損保ジャパン×SOMPOリスクがみずほ銀行とクニエのサプライチェーン途絶リスク対策支援に参加


みずほ銀行とNTTデータグループのクニエのサプライチェーン途絶リスク対策支援を強化
背景:止まらないリスク、企業に必要な“備え”とは?
近年、自然災害、地政学的リスク、パンデミック、サイバー攻撃など、サプライチェーンに影響を及ぼすリスクは多様化し、しかもその発生頻度も高まっています。これにより、製造業をはじめとする多くの企業が原材料の調達や物流、販売といったビジネスの根幹を揺るがす「サプライチェーン途絶」に直面してきました。
こうした状況を踏まえ、みずほ銀行とNTTデータグループのクニエは2024年11月に、SCM(サプライチェーンマネジメント)支援に関する業務提携を締結し、調達・生産・物流だけでなく資金管理や決済などを含む包括的な支援体制を構築しました。
そしてこのたび、その支援体制の第二弾として、損害保険ジャパン(損保ジャパン)およびSOMPOリスクマネジメント(SOMPOリスク)が連携に加わり、より高度なリスク可視化と対策実行支援が可能となったのです。
4社連携の新たな取り組みとは?
今回の取り組みでは、各社の専門性を活かした「サプライチェーン途絶リスクマネジメント支援」が展開されます。企業が抱えるサプライチェーンリスクに対し、分析から具体策の立案、さらには実行支援までをワンストップで提供する体制が整備されました。
各社の役割分担
企業名 | 役割 |
---|---|
みずほ銀行 | 資金管理、決済、貿易金融に関する知見と情報を提供 |
クニエ | 自然災害や地政学リスク等の影響分析と対策のコンサルティング支援 |
損保ジャパン | 保険事業を通じたリスクマネジメントの知見提供 |
SOMPOリスク | リスクスコアリングによる定量評価・可視化を提供 |
カギとなる「リスクスコアリング」とは?
SOMPOリスクが提供する「リスクスコアリング」は、各企業の拠点や取引先のサプライヤーに対し、以下のような多様なリスクを定量的に評価・可視化する仕組みです。
- 自然災害リスク(地震・水害)
- サイバーリスク
- クレジットリスク(信用リスク)
これらの評価により、「どの拠点や取引先がどのリスクにどれだけ脆弱か」を一覧で把握できるようになります。
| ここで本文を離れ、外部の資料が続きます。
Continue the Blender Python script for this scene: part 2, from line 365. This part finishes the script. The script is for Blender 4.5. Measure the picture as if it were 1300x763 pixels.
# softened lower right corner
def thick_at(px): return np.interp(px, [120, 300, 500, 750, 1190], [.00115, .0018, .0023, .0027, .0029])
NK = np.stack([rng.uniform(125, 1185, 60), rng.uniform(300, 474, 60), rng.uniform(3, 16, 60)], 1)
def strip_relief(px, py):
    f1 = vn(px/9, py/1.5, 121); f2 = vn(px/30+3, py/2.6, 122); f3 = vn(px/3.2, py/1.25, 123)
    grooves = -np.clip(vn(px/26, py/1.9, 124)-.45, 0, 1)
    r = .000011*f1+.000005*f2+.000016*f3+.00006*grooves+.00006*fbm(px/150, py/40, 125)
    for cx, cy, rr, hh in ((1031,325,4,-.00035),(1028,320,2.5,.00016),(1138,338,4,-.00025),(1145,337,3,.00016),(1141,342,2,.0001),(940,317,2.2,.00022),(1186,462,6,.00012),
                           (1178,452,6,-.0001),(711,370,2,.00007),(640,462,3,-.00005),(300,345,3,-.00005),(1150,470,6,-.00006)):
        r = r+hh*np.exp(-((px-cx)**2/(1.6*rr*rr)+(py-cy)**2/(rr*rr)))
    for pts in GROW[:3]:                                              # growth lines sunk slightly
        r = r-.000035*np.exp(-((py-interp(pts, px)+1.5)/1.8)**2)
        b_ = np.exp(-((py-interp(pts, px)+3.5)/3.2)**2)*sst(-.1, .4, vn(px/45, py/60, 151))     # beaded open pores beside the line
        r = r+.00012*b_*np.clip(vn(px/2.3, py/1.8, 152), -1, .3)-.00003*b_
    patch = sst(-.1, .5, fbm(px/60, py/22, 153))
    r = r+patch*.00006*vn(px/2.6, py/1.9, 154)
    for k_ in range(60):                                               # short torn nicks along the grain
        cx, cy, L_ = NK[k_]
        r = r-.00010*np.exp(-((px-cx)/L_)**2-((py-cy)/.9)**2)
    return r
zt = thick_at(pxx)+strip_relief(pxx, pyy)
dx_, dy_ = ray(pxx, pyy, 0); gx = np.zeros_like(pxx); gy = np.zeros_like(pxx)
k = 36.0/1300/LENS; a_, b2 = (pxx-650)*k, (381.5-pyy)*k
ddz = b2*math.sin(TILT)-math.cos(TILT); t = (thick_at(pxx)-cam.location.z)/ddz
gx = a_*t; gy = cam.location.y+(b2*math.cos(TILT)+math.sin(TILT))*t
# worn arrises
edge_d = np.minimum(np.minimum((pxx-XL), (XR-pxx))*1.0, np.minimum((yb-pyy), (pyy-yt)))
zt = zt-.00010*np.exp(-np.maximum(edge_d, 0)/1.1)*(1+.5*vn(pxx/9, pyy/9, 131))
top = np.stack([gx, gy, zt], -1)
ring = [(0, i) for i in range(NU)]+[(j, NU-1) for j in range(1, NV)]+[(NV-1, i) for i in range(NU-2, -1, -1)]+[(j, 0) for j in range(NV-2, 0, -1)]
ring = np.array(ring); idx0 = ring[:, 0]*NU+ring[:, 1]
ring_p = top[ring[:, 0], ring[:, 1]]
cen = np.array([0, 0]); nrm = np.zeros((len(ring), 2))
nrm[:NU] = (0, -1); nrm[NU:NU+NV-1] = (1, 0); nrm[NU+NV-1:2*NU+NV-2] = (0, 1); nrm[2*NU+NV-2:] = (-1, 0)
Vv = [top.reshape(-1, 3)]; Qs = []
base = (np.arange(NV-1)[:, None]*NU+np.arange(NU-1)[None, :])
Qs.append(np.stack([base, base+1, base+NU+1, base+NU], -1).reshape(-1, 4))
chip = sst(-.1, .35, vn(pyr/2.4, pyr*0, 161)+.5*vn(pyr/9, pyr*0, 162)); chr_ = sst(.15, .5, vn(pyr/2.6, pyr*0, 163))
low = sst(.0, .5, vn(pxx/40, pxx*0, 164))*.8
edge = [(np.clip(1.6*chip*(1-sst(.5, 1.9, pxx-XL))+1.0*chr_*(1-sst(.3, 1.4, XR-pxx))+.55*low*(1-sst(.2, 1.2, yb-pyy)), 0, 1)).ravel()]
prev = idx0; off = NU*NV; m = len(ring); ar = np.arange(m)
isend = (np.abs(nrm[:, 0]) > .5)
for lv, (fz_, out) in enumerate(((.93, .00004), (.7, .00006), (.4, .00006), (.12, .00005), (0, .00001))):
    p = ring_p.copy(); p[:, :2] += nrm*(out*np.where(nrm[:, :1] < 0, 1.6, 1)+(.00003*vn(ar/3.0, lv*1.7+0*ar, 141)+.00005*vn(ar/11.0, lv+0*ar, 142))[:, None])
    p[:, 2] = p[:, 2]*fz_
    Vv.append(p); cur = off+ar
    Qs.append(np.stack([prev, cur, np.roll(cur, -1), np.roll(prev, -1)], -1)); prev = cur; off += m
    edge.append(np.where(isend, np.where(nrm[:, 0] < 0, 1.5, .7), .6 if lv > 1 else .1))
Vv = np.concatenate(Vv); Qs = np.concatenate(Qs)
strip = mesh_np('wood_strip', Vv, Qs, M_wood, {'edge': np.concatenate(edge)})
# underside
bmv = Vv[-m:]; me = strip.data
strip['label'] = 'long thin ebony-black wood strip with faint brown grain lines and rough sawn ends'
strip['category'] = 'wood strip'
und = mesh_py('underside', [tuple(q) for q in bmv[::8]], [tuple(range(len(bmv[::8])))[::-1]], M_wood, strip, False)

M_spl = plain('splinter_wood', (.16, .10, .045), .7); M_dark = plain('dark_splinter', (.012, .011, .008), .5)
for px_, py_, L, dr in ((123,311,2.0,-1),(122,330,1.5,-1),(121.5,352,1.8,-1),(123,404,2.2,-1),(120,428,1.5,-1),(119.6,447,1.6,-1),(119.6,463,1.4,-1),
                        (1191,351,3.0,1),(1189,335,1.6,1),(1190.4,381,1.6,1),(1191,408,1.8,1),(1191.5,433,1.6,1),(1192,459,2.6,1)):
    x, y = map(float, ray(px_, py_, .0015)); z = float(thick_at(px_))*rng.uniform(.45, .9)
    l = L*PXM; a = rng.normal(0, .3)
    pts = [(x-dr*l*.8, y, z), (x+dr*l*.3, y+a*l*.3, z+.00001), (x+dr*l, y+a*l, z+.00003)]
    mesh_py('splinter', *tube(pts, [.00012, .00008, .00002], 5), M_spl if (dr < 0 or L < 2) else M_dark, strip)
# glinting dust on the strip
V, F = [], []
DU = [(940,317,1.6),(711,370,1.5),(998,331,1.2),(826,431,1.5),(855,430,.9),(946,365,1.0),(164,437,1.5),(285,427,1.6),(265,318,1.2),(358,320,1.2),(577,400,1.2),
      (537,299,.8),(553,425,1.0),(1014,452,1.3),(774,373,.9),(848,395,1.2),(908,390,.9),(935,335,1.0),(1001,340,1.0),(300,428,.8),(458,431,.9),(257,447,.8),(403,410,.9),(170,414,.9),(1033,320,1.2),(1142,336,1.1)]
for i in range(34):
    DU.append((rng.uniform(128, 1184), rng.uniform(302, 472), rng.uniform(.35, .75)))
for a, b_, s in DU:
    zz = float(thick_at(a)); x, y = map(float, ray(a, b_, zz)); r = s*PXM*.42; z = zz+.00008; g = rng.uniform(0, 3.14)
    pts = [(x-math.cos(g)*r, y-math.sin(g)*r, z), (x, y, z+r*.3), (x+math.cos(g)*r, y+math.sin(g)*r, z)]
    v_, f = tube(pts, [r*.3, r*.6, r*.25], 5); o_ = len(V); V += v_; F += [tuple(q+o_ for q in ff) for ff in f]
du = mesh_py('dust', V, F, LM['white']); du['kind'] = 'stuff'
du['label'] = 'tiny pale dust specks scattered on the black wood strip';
さらに、リスクが高い拠点と、それに紐づく最終製品の情報を結びつけることで、「どの製品の供給が止まる可能性が高いか」までを可視化。これにより、企業は優先的に対策すべきポイントを明確にし、スピーディかつ実効性の高い対応を打つことが可能になります。
企業にとってのメリットは?
この4社による連携支援は、単なるコンサルティングではなく、リスクの可視化から対策実行までを一貫してサポートするという点で、従来の支援とは一線を画しています。
企業側は以下のようなメリットを享受できます。
- 拠点やサプライヤーごとのリスクを“見える化”
- 製品ごとにサプライチェーン途絶の可能性を把握
- 資金・決済・保険など、ビジネス全体のリスク対応が可能に
- スピーディかつ現実的な対応策を実行できる
特に製造業やグローバルに展開する企業にとっては、事業継続計画(BCP)の強化にもつながる重要な取り組みです。
今後の展望:さらなる連携、業界横断の支援体制へ
この取り組みはまだ「第二弾」に過ぎません。今後はさらに多様な専門領域との提携も視野に入れており、より多角的なリスク対応支援が期待されています。
外部環境の不確実性が高まる中、企業単体でのリスク対応には限界があります。だからこそ、金融・IT・保険・リスク管理といった異なる分野のプロフェッショナルが連携するこのスキームは、これからの時代の「企業の備え」の新しいモデルとなりそうです。
まとめ:リスクは避けられない、だから“見える化”と“実行力”が重要に
今後、サプライチェーンに関するリスクはさらに増え続け、複雑化していくと見られています。そんな中で、みずほ銀行・クニエ・損保ジャパン・SOMPOリスクの4社が提供する支援体制は、企業のリスクマネジメントにおける新たな選択肢として注目を集めることになりそうです。
このような包括的な支援が広がれば、日本企業全体のレジリエンス(回復力)向上にもつながるでしょう。